We can go back to 1928 and look at every time the S&P corrected 10% from a multi-year high and then at how it performed in the following weeks. Then, we'll find the paths most correlated to how the index performed since March 13th, when it fell into correction territory.
The chart below shows the 15 corrections with the highest correlation to the past 11 sessions and their price paths going forward.

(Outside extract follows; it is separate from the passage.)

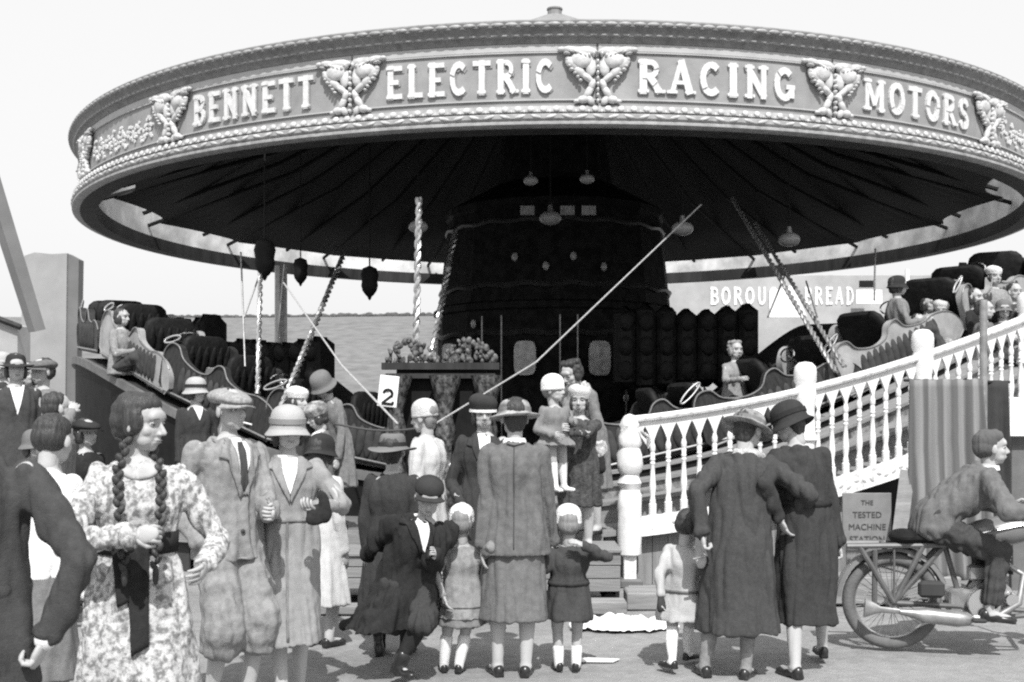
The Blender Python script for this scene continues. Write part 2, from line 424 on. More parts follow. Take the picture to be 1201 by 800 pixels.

The most recent instances are shown below, and they're not all that encouraging. Unfortunately, both 2007 and 2000 show up among them.

Returns were not great
The table below looks at S&P 500 returns following the 11-day reactions most similar to the past couple of weeks.
In 1955, then again during the ending phase of the internet bubble, the S&P did just fine, recovering well from its initial disappointing rebound. The signal from 2015 meandered for a while and returned only a little over +2% during the next six months, but at least it didn't result in a significant loss. But the others were not good.

The table of maximum gains and losses across time frames shows a lot of red over the following year, with a median drawdown of -15%, significantly larger than the median drawup (maximum gain) of around +10%. There were ten losses of at least -10% compared to seven gains of +10% or more.

Counterexamples were mostly positive
We like to look at counterexamples, so below is an aggregate of the 15 corrections in which the initial 11-day reaction from correction territory was the least like the past two weeks.

The S&P 500's returns following these signals were much better. Over the following year, it suffered only one large loss, one moderate loss, and one tiny one. Its median return was impressive, with a more than 2-to-1 reward-to-risk. Pretty much everything was better after these reactions than after the highest-correlated signals.

What the research tells us...
In the initial research, where we looked at possible paths for the S&P 500 following an initial move into correction territory, we noted that the best predictor of its longer-term returns would be how investors treated the initial fall. If buyers flooded in and the index didn't suffer much in terms of give-back from an initial rebound, then it would bode well for the months ahead.
That's not what we've seen. The past few sessions have been discouraging, and the S&P has given back almost all of its gains. Risk appetite is poor, which is much more closely aligned with larger risk-off environments that have persisted for months or longer. The most correlated reactions to the past couple of weeks have seen poor returns, consistency, and risk/reward profiles. Unless things change in a hurry, it suggests investors are facing higher-than-average risk.